Dayton's story of how Sullivan and he sold themselves to Acura is entertaining and instructive.

"We walked into the conference room at American Honda and I said, 'You don't know me from Adam and there's no reason you should. But I'm telling you right now I'm going to win Le Mans and I hope it's with you. If not, then we'll shake hands and wish each other luck. A lot of guys will probably tell you that, but I mean it.'

"We talked for a while and then we got up and left. Danny and I were talking in the parking lot and we said, 'Well, there ain't a hope in hell we're going to get that deal.' And a couple of days later I got a phone call from Robert asking us to submit a proposal."

But Clarke told Dayton he was very late in the process. Clarke wanted Dayton's proposal on his desk in two days.

"Danny and I spent thirty-six hours putting together a sixty-page document with photographs. We were just about to ship it off and took a final read through it, and we both looked at each other and said, 'This is complete flim-flam. They've seen hundreds of proposals like this. If we can see through it, they're going to see through it.'

"So we threw it in the trash and wrote Robert a two paragraph letter. I said I've never negotiated with an OEM before and I'm at a loss for words. I wrote that I didn't know what they were looking for. To use an old adage, a picture is worth a thousand words, so we sent him a large photograph of the shop along with the letter, and it was different than anything else he received. He called and said he'd be there in two days and to get ready.

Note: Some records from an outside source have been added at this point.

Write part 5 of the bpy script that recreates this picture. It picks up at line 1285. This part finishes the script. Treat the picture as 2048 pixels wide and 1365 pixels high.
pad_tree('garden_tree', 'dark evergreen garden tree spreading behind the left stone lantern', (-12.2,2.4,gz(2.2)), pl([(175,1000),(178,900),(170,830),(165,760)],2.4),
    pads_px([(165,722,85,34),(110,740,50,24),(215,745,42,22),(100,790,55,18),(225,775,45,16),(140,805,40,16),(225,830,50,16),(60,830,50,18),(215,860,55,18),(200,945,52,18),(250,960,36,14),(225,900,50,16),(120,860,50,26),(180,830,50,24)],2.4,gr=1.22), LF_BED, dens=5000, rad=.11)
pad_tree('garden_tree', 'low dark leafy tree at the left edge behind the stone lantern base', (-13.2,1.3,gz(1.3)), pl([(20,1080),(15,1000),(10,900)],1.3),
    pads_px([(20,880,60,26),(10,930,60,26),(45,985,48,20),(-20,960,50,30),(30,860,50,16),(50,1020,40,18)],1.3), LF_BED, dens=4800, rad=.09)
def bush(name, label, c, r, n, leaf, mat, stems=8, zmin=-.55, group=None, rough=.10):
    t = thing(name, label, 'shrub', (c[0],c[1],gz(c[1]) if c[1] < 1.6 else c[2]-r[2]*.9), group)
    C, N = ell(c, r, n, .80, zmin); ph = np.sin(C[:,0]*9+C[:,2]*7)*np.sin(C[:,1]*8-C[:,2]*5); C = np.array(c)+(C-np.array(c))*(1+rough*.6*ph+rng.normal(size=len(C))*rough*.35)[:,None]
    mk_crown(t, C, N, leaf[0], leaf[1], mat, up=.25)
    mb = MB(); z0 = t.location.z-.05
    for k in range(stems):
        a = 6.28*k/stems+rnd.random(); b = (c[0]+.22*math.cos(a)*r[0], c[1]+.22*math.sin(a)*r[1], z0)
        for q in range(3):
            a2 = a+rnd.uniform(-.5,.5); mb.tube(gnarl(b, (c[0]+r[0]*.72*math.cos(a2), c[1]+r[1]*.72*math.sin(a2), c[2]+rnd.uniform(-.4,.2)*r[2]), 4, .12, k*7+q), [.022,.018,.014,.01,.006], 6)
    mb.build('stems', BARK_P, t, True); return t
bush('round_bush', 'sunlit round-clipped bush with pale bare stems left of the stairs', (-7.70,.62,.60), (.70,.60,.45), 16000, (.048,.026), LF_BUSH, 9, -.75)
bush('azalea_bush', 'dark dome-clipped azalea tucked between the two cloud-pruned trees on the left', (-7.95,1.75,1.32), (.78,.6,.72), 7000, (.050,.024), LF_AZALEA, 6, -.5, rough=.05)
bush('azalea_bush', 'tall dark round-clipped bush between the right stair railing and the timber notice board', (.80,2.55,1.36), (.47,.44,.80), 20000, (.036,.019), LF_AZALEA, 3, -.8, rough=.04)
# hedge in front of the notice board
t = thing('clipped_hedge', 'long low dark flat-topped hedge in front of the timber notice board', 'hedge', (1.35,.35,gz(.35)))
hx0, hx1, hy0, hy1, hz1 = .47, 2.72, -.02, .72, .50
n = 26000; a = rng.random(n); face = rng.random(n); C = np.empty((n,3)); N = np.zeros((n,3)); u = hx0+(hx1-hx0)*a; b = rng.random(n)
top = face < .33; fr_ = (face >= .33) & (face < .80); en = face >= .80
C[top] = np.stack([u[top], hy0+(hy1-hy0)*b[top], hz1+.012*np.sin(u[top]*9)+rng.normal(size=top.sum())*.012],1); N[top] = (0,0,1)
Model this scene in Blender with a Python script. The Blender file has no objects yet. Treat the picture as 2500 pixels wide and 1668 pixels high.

"So we buffed everything up and Robert and Steve Erickson and three other HPD guys showed up at the shop. We gave them a quick tour and they asked us how we would run this deal if they gave it to us. I said, 'If you want somebody to execute your program with the same attention to detail that you see in those radiator covers that we make, then I'm your man.'

"A little while later they came back and told us they were going to take a flier on us. They said the power of dreams is Honda's moniker and you've got a dream and we think you've got the ability to do it. They said, 'You're young and you're hungry.' They compared us to Steve Horne and the Tasman team in the early days of Honda's CART program."

About six weeks after writing his original letter, Dayton signed a contract with Acura.

"We were able to convince them we were the guys for them. And as I wrote in a letter to Robert when he retired last winter, the trust he instilled in us motivates me every day when I get up to not let him down.

"When it was announced everybody asked, who the heck is Highcroft and how did they get this deal? Well, we put our noses to the grindstone and paid attention to the small details and huge credit goes to Dave Luckett and Rob Hill and everybody in the shop. They've done a tremendous job."

Stefan Johansson co-drove with David Brabham last year with Scott Sharp taking Johansson's place this year in company with sponsor Patron Tequila.

"Obviously, David and Stefan were a great combination last year," Dayton said. "Then it was great to attract Scott and Patron and have a legitimate sponsor who's putting serious money into the program because they like what we're doing."

Dayton is delighted that Brabham and Sharp have been able to win four times this year.

"Last year, everyone had different equipment, but this year, we've all got the same stuff. So it's especially rewarding and satisfying to be able to beat Andretti-Green and Fernandez and now de Ferran, too--guys with vastly more experience than we have. But at the end of the day it's like Roger Penske said, 'The harder you work, the luckier you get.'.

"We worked a four hundred man-hour day at Sebring this year. At every race, our guys are there working four or five hours longer every night than anyone else doing every little thing to make a difference. Sometimes it doesn't show. In fact, most times it doesn't show, but there will be a race at some point where something will break on other cars, but it didn't break on our car because of the attention to detail."

With two races to go in this year's American Le Mans Series, Brabham, Sharp and Highcroft are inthe thick of the battle for the P2 championship.

"To think that we're in a position to fight for a championship in only our second year is pretty staggering. The four races we've won this year have all been in the last lap or two. It's great for the series because it's exciting to watch, and great for the team. We've been on the podium in seven of nine races and won four of them. That's a pretty good track record."

Dayton knows he and his team will face an even bigger test with the P1 program.

"We've got to motivate each and every one of us to do better, to work harder, to be smarter and to exceed the expectations of everyone involved," he comments. "If we do that, we'll be successful. It's a relentless pursuit of perfection and as soon as you start believing your own hype, or start believing your own luck and start thinking you've got it figured-out, it's all going to evaporate."

Duncan Dayton is both a dreamer and a realist and it will be interesting to see if Highcroft Racing can continue to perform in the P1 category as well as it has in P2. Then there's the great longterm dream Dayton shares with Acura of tackling and winning the Le Mans 24 Hours. And he knows the only way to pave the path toward that chimerical goal is by achieving repeated success over the next two or three years in the American Le Mans Series.